To say the least, the menace of cultism in schools is a continuing source of worry. We recall that while receiving a total of 139 youths who renounced their membership of various cult groups and surrendered the arms and ammunition in their possession in March 2018, the then Lagos State Commissioner of Police, Mr. Imohimi Edgal, had urged the then Lagos State governor, Mr. Akinwunmi Ambode, to declare a state of emergency on cultism, saying that the practice of initiating children in primary schools was worrisome. In 2019, the state police command apprehended two individuals for initiating 12 students of primary and secondary schools in the Igando area of the state into cultism. In March 2020, the Akwa Ibom State government proscribed 51 cult groups and societies in secondary schools in the state following cult-related unrest in schools. And only in November this year, a Divisional Police Officer (DPO), Mr. Ignatius Alimeke and three students were reportedly injured during clashes involving rival cult groups operating in two public secondary schools in Abeokuta, the Ogun State capital.
If recent developments illustrate anything, it is the fact that the ugly phenomenon of cultism in schools may become a permanent feature of life in those schools if urgent steps are not taken to root it out. If young and impressionable pupils are being initiated into cult groups in primary schools, it is not difficult to see that, ceteris paribus, such recruits would easily become a menace in secondary schools and outright terror in polytechnics, colleges of education and universities where they would make life difficult for fellow students and shed blood at will. If cultism is thriving in schools, no one needs a soothsayer to realise that this is happening because the system permits it. As a Nigerian proverb says, if a person who is unwanted in the town initiates a song, who would sing along with him or her? If the brains behind cultism in schools at whatever level are made to face the wrath of the law, they will cease and desist from their pernicious activities. In climes such as Saudi Arabia, Singapore and China where recompense for crime is swift and assured, no one teaches anyone to sit up and behave.
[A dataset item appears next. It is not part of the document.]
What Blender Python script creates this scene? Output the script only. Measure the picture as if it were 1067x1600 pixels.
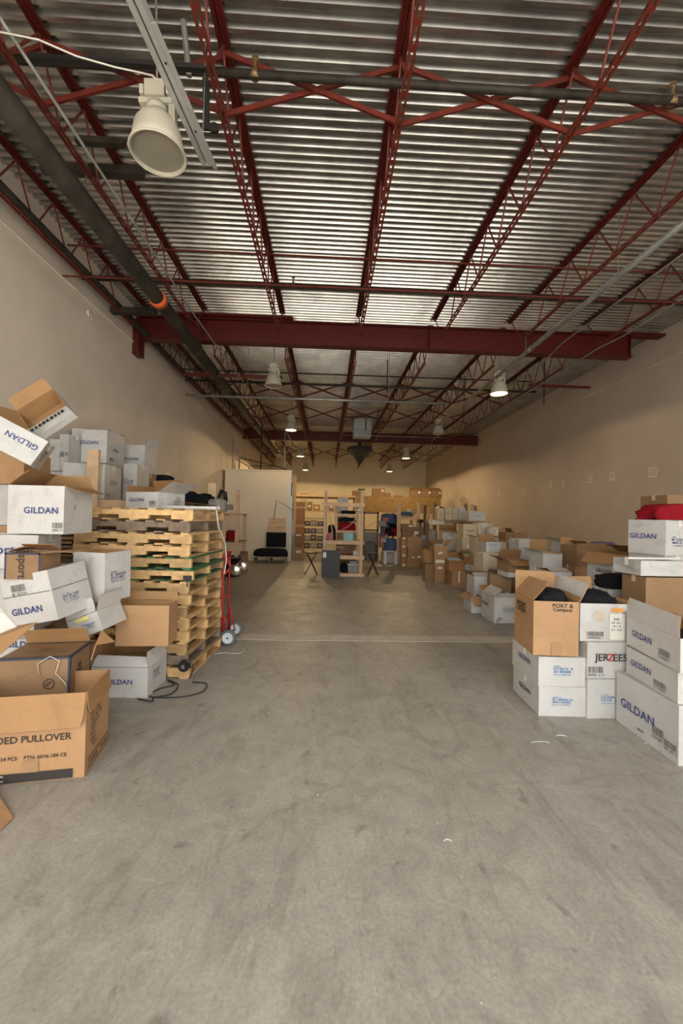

Time and again, we have drawn attention to the fact that cultism and related vices are directly traceable to broken homes. In a situation where the family system has become bastardised and where discipline has broken down, it is futile to expect well-behaved young people. If the foundation of the socialisation process is broken, there is very little that other agents of socialisation such as schools can do. Given the foregoing, governments at all levels need to embrace and propagate policies that promote family values. Indeed, the society as a whole must embrace conversations that aim to rediscover and promote such values if only because, as yet another proverb says, a child that is not properly built up (that is, well trained) is the same person who would auction off the house that his/her parents built with a lot of toil, apparently without batting an eyelid. The collapse of the family system is indeed one of the worst calamities that have befallen the country. Most parents have abdicated their responsibilities: they behave like adults in diapers.
If homes have broken down, so have schools, and it is no surprise that many a teacher has been failing in his/her duties. In any case, the situation has become so bad that teachers who try to instill any form of discipline, particularly in secondary schools, risk the wrath of their students and, rather sadly, the parents of those students. Cases of parents invading schools with thugs to beat up “erring” teachers are routine. Indeed, even when such parents have genuine cases against the teachers, their conduct in school premises effectively nullifies their claims to justice. Therefore, along with the family, schools must be rescued. At the risk of being repetitive, we submit that cultism has trickled down from higher institutions to secondary and primary schools and must be stopped forthwith because it has nothing but sorrow, tears and anguish to offer the society.